* _Given problem_
Emit the entire listing verbatim.

+++ Provided data

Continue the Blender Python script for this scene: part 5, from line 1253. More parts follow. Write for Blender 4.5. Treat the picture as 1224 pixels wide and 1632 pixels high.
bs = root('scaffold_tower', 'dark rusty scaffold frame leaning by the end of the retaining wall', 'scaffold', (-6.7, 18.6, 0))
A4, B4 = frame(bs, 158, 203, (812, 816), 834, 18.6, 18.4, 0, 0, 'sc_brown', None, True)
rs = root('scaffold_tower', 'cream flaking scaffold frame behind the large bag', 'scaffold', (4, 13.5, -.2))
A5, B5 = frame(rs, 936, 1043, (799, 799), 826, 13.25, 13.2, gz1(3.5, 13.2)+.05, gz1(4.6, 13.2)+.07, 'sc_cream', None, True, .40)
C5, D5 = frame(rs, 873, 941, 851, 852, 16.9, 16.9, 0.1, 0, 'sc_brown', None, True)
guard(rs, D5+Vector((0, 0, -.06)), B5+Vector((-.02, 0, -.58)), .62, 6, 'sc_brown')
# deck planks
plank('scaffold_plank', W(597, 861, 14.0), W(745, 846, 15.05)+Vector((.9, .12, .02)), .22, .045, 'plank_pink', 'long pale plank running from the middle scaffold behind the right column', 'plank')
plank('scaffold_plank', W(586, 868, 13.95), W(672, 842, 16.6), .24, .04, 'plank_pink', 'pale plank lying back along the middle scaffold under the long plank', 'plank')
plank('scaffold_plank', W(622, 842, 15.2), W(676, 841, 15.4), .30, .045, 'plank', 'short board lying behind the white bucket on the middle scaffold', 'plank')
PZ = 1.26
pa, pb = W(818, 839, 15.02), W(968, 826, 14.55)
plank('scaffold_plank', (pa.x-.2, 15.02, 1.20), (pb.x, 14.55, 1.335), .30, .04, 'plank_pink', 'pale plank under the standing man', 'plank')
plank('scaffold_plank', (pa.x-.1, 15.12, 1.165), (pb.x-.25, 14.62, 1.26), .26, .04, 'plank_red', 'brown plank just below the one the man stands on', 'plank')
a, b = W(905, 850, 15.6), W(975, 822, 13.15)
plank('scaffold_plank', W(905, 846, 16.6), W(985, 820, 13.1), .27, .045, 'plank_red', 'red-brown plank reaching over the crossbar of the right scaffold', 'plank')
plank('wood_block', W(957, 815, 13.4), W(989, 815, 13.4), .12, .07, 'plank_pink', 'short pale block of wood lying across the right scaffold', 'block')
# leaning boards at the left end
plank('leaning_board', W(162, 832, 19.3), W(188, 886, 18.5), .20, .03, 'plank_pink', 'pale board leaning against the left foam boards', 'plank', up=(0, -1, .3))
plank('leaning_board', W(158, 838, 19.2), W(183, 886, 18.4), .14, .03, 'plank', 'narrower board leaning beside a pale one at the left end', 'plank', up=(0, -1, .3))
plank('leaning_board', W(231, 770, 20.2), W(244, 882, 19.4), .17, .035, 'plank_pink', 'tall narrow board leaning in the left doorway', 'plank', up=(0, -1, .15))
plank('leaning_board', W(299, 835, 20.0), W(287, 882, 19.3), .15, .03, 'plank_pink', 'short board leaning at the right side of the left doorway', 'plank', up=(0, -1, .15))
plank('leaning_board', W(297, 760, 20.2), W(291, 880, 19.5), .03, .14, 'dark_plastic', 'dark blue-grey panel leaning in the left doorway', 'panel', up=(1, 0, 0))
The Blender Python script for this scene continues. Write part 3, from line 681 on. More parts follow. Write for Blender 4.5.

++++++

* _Task output_
Continue the Blender Python script for this scene: part 5, from line 1253. More parts follow. Write for Blender 4.5. Treat the picture as 1224 pixels wide and 1632 pixels high.
bs = root('scaffold_tower', 'dark rusty scaffold frame leaning by the end of the retaining wall', 'scaffold', (-6.7, 18.6, 0))
A4, B4 = frame(bs, 158, 203, (812, 816), 834, 18.6, 18.4, 0, 0, 'sc_brown', None, True)
rs = root('scaffold_tower', 'cream flaking scaffold frame behind the large bag', 'scaffold', (4, 13.5, -.2))
A5, B5 = frame(rs, 936, 1043, (799, 799), 826, 13.25, 13.2, gz1(3.5, 13.2)+.05, gz1(4.6, 13.2)+.07, 'sc_cream', None, True, .40)
C5, D5 = frame(rs, 873, 941, 851, 852, 16.9, 16.9, 0.1, 0, 'sc_brown', None, True)
guard(rs, D5+Vector((0, 0, -.06)), B5+Vector((-.02, 0, -.58)), .62, 6, 'sc_brown')
# deck planks
plank('scaffold_plank', W(597, 861, 14.0), W(745, 846, 15.05)+Vector((.9, .12, .02)), .22, .045, 'plank_pink', 'long pale plank running from the middle scaffold behind the right column', 'plank')
plank('scaffold_plank', W(586, 868, 13.95), W(672, 842, 16.6), .24, .04, 'plank_pink', 'pale plank lying back along the middle scaffold under the long plank', 'plank')
plank('scaffold_plank', W(622, 842, 15.2), W(676, 841, 15.4), .30, .045, 'plank', 'short board lying behind the white bucket on the middle scaffold', 'plank')
PZ = 1.26
pa, pb = W(818, 839, 15.02), W(968, 826, 14.55)
plank('scaffold_plank', (pa.x-.2, 15.02, 1.20), (pb.x, 14.55, 1.335), .30, .04, 'plank_pink', 'pale plank under the standing man', 'plank')
plank('scaffold_plank', (pa.x-.1, 15.12, 1.165), (pb.x-.25, 14.62, 1.26), .26, .04, 'plank_red', 'brown plank just below the one the man stands on', 'plank')
a, b = W(905, 850, 15.6), W(975, 822, 13.15)
plank('scaffold_plank', W(905, 846, 16.6), W(985, 820, 13.1), .27, .045, 'plank_red', 'red-brown plank reaching over the crossbar of the right scaffold', 'plank')
plank('wood_block', W(957, 815, 13.4), W(989, 815, 13.4), .12, .07, 'plank_pink', 'short pale block of wood lying across the right scaffold', 'block')
# leaning boards at the left end
plank('leaning_board', W(162, 832, 19.3), W(188, 886, 18.5), .20, .03, 'plank_pink', 'pale board leaning against the left foam boards', 'plank', up=(0, -1, .3))
plank('leaning_board', W(158, 838, 19.2), W(183, 886, 18.4), .14, .03, 'plank', 'narrower board leaning beside a pale one at the left end', 'plank', up=(0, -1, .3))
plank('leaning_board', W(231, 770, 20.2), W(244, 882, 19.4), .17, .035, 'plank_pink', 'tall narrow board leaning in the left doorway', 'plank', up=(0, -1, .15))
plank('leaning_board', W(299, 835, 20.0), W(287, 882, 19.3), .15, .03, 'plank_pink', 'short board leaning at the right side of the left doorway', 'plank', up=(0, -1, .15))
plank('leaning_board', W(297, 760, 20.2), W(291, 880, 19.5), .03, .14, 'dark_plastic', 'dark blue-grey panel leaning in the left doorway', 'panel', up=(1, 0, 0))
The Blender Python script for this scene continues. Write part 3, from line 681 on. More parts follow. Write for Blender 4.5.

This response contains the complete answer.